When performing a slot recovery or a well abandonment, the casing can frequently be difficult to pull. This could be due to scale, barite buildup, or cement stringers. Other considerations are the limitations of the rig and its ability to apply the force needed to pull a long string of casing. Removing stuck or lengthy sections of casing typically requires multiple cut-and-pull attempts as well as high-capacity rigs capable of pulling high loads, resulting in increased costs and potentially nonproductive time (NPT) and associated HSE risks.

An alternate method that uses a downhole hydraulic pulling assembly enables operations to overcome these limitations and increase efficiencies. The hydraulic-activated assembly uses a pressure differential to anchor into the casing above the section to be removed while pulling as much as 1.8 million pounds through a casing spear that is engaged in the cut section. The pulling force is focused between two downhole anchor points, isolating the high loads from the derrick. This isolation protects the derrick and drillstring from upward drill pipe movement if the casing releases abruptly.

Recent operations have proven the successful retrieval of casing in multiple offshore applications. When attempting to pull 9⅝-in. casing, the rig was limited to 570,000 pounds over-pull, which was insufficient to retrieve the stuck casing string. The hydraulic pulling assembly was set in the 13⅜-in. parent casing and pulled the casing free with 1.2 million pounds of over-pull. The operation was completed in one run, eliminating multiple cut-and-pull attempts. The time saved reduced operational expenses by USD 450,000. The system has also been used to pull 13⅜-in. casing from inside 18⅝-in. casing, and has been used on fixed and floating platforms.

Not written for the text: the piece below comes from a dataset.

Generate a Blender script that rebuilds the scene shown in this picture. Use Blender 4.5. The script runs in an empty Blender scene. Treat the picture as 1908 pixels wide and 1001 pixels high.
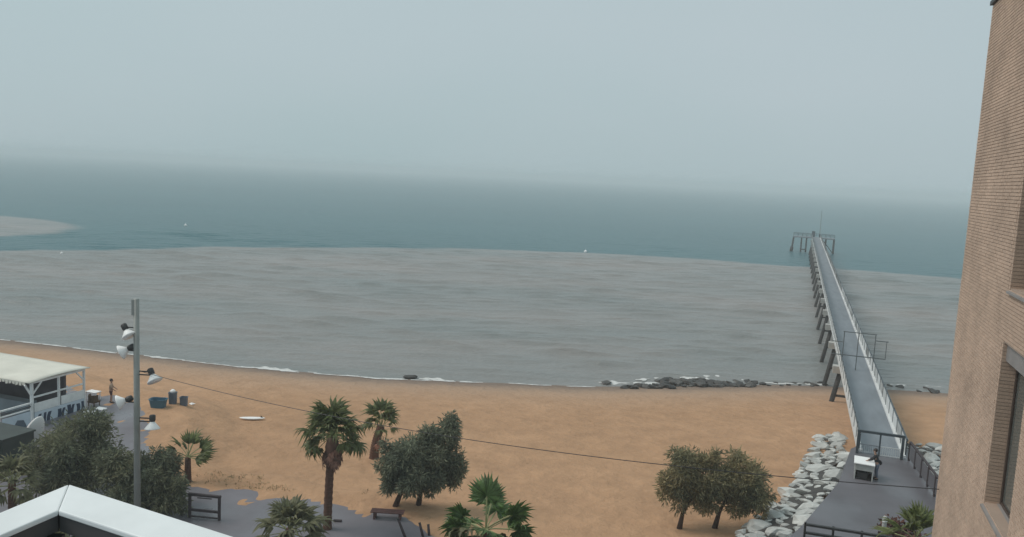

Deploying the hydraulic pulling assembly in cut-and-pull operations provides customers the ability to use lower-capacity rigs in plug-and-abandonment (P&A) operations and to safely pull loads up to 1.8 million pounds because the forces are confined downhole. Using specialized equipment to ensure successful cut-and-pull attempts enables safer jobs and provides a more cost-effective abandonment operation.